#### Provided data

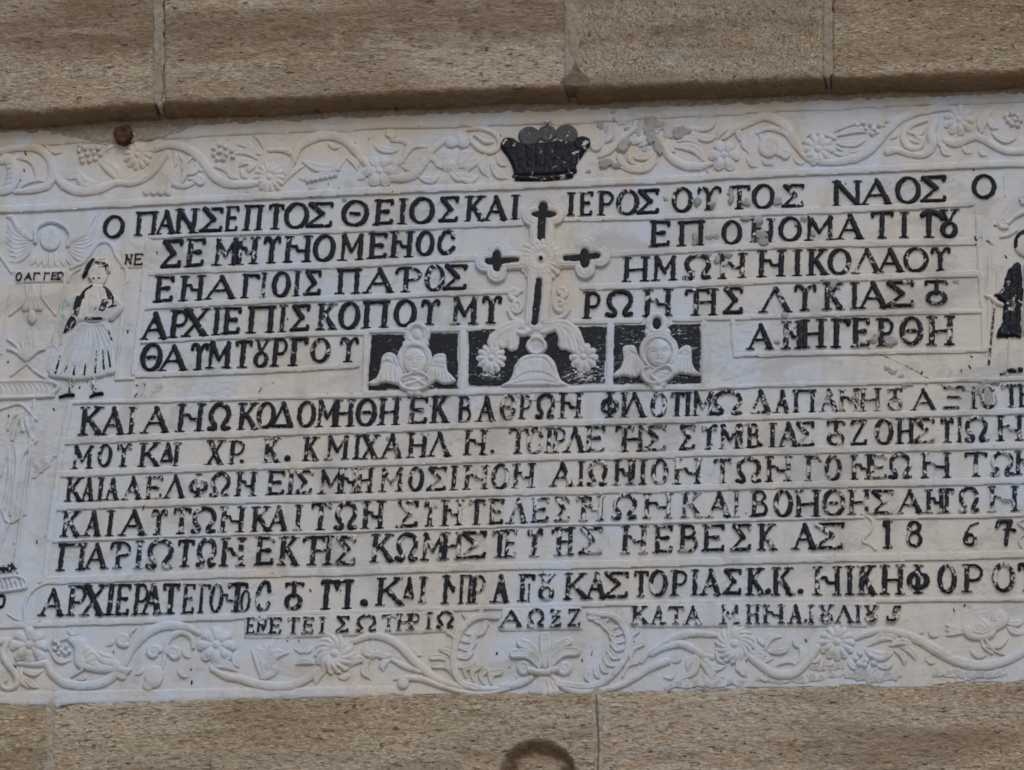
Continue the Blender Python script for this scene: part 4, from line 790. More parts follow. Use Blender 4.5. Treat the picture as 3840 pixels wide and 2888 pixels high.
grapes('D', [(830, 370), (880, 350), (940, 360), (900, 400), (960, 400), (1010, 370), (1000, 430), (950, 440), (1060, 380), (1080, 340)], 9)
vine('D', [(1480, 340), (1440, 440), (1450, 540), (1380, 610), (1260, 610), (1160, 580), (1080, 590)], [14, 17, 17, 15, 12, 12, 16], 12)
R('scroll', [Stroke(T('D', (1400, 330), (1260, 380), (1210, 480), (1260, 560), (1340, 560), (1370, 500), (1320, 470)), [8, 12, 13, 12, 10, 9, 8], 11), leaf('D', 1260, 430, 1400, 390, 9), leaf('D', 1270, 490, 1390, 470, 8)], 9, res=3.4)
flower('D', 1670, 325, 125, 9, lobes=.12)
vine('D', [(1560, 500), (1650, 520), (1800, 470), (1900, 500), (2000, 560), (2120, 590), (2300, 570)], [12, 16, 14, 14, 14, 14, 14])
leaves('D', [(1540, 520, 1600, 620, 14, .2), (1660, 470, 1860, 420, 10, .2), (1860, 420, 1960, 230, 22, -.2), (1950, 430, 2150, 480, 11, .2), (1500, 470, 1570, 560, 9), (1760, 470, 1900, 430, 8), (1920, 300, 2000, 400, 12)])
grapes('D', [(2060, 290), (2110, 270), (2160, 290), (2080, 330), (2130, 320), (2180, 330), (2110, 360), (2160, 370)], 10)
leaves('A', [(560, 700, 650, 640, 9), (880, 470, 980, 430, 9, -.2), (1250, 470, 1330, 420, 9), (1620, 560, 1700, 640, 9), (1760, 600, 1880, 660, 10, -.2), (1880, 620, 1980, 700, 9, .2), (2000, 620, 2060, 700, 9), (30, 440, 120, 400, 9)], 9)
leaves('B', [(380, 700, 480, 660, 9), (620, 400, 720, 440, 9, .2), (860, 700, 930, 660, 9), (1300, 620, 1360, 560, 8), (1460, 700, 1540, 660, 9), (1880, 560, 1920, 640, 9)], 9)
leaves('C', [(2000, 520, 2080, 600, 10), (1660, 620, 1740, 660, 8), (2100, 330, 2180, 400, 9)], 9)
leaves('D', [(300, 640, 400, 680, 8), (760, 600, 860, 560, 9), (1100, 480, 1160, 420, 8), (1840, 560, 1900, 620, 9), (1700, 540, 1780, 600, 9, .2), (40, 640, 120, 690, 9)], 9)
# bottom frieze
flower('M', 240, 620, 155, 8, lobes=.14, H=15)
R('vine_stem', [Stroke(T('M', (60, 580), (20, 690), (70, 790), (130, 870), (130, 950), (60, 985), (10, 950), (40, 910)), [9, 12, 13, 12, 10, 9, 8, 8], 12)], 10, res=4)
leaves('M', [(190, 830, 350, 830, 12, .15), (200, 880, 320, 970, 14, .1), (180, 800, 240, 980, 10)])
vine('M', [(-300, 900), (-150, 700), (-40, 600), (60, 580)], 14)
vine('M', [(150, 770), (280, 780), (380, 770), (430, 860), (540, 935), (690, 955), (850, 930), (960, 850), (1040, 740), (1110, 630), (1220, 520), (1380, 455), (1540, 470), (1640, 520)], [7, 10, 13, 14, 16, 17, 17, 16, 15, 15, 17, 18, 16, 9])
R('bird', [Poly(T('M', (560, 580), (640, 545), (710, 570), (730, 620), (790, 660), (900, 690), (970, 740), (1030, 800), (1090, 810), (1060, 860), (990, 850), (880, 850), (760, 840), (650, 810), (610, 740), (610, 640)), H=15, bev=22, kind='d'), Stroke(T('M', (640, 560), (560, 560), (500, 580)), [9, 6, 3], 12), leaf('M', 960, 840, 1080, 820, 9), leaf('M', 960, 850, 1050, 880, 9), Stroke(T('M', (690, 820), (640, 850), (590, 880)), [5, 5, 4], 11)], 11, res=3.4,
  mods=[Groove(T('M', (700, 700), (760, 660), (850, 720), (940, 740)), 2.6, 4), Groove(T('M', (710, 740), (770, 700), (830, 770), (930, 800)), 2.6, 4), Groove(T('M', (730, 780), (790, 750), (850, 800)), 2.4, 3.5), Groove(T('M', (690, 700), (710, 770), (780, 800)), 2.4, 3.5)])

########
#### Provided data

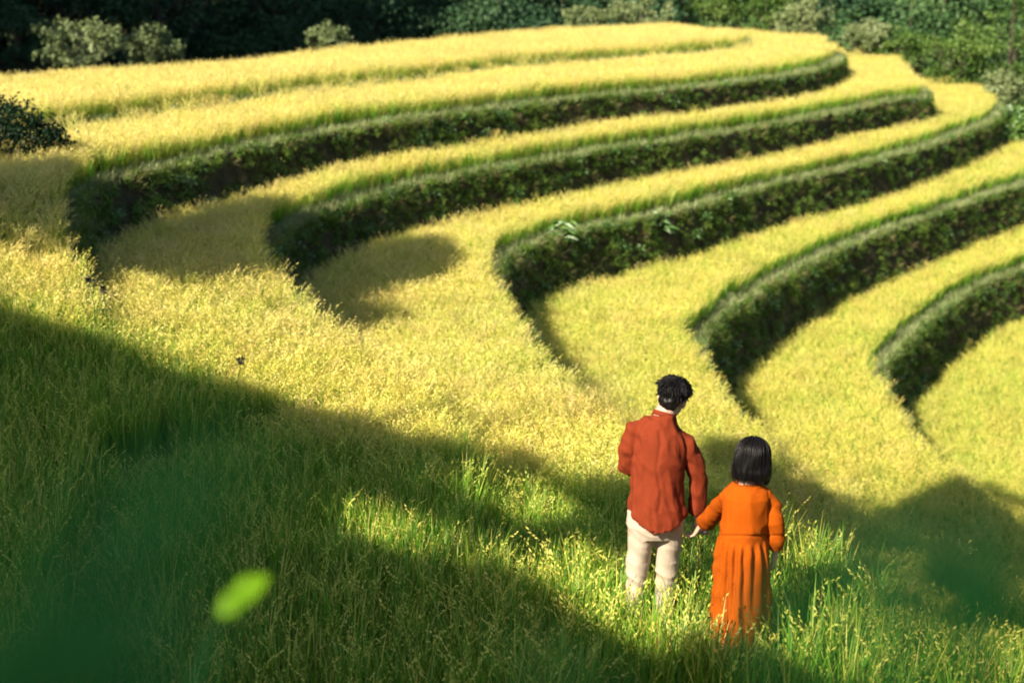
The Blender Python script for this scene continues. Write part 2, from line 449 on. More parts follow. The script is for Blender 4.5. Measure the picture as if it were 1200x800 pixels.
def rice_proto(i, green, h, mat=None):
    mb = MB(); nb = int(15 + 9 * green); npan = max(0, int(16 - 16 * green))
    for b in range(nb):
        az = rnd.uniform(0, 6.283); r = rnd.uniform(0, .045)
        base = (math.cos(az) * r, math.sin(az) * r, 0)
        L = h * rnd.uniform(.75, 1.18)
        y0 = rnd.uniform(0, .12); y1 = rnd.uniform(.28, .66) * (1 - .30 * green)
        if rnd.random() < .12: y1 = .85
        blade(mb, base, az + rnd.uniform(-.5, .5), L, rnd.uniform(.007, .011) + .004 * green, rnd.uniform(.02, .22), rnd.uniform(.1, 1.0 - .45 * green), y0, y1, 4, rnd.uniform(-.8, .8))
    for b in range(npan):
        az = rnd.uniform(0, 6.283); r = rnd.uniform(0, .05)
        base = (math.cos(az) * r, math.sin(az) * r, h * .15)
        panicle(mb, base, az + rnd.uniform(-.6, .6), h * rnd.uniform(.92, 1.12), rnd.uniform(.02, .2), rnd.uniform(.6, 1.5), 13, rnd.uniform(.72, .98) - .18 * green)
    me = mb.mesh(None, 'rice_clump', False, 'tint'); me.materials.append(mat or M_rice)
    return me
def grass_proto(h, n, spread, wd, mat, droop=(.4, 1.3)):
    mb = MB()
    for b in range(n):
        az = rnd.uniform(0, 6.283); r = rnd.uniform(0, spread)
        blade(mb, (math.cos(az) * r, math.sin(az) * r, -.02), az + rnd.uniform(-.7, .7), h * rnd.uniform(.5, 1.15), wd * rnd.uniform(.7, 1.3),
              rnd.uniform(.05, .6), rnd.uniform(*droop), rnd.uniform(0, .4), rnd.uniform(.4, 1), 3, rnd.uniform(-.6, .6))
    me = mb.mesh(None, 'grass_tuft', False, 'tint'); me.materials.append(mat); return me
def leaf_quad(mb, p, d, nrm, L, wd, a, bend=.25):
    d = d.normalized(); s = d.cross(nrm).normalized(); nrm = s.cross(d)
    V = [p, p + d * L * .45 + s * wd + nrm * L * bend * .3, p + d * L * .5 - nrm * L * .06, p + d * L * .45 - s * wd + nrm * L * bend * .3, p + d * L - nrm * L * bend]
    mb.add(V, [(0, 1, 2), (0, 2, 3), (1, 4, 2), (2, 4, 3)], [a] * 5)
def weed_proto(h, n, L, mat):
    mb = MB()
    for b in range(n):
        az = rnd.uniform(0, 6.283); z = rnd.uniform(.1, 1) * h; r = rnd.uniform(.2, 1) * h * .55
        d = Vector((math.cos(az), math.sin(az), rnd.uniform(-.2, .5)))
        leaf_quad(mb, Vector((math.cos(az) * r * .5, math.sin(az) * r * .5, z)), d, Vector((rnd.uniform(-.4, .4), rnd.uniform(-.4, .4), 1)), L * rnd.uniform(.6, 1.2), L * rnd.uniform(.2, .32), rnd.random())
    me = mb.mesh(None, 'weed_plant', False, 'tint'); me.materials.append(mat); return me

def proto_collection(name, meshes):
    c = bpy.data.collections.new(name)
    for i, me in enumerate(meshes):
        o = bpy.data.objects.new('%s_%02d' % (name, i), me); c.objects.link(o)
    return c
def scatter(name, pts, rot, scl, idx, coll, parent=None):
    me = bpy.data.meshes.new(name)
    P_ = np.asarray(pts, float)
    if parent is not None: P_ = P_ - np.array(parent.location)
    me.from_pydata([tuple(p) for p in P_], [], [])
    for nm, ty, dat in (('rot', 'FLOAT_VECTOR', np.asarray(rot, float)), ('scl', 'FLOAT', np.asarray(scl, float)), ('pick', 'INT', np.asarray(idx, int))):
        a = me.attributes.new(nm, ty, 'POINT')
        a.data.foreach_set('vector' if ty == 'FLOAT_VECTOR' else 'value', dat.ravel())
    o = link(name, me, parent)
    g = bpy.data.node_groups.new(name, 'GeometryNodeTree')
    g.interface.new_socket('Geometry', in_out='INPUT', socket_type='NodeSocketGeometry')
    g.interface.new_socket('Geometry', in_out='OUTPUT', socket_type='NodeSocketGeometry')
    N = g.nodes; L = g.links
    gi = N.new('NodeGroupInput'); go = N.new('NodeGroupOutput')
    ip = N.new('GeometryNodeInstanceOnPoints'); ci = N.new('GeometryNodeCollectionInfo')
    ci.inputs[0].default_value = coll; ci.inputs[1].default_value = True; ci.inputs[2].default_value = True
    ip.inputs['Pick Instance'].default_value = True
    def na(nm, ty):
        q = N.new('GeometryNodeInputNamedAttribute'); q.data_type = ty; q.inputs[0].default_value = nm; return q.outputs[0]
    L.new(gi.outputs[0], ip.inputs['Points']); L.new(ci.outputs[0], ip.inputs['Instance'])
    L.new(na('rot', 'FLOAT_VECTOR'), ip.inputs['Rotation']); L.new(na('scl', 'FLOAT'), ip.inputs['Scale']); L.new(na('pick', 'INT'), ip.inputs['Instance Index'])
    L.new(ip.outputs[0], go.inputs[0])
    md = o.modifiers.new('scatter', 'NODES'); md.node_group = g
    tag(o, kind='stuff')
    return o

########

- [Aim] Which lines contain "pixels"? Show each of them.

- [Result of the task]
Continue the Blender Python script for this scene: part 4, from line 790. More parts follow. Use Blender 4.5. Treat the picture as 3840 pixels wide and 2888 pixels high.
The Blender Python script for this scene continues. Write part 2, from line 449 on. More parts follow. The script is for Blender 4.5. Measure the picture as if it were 1200x800 pixels.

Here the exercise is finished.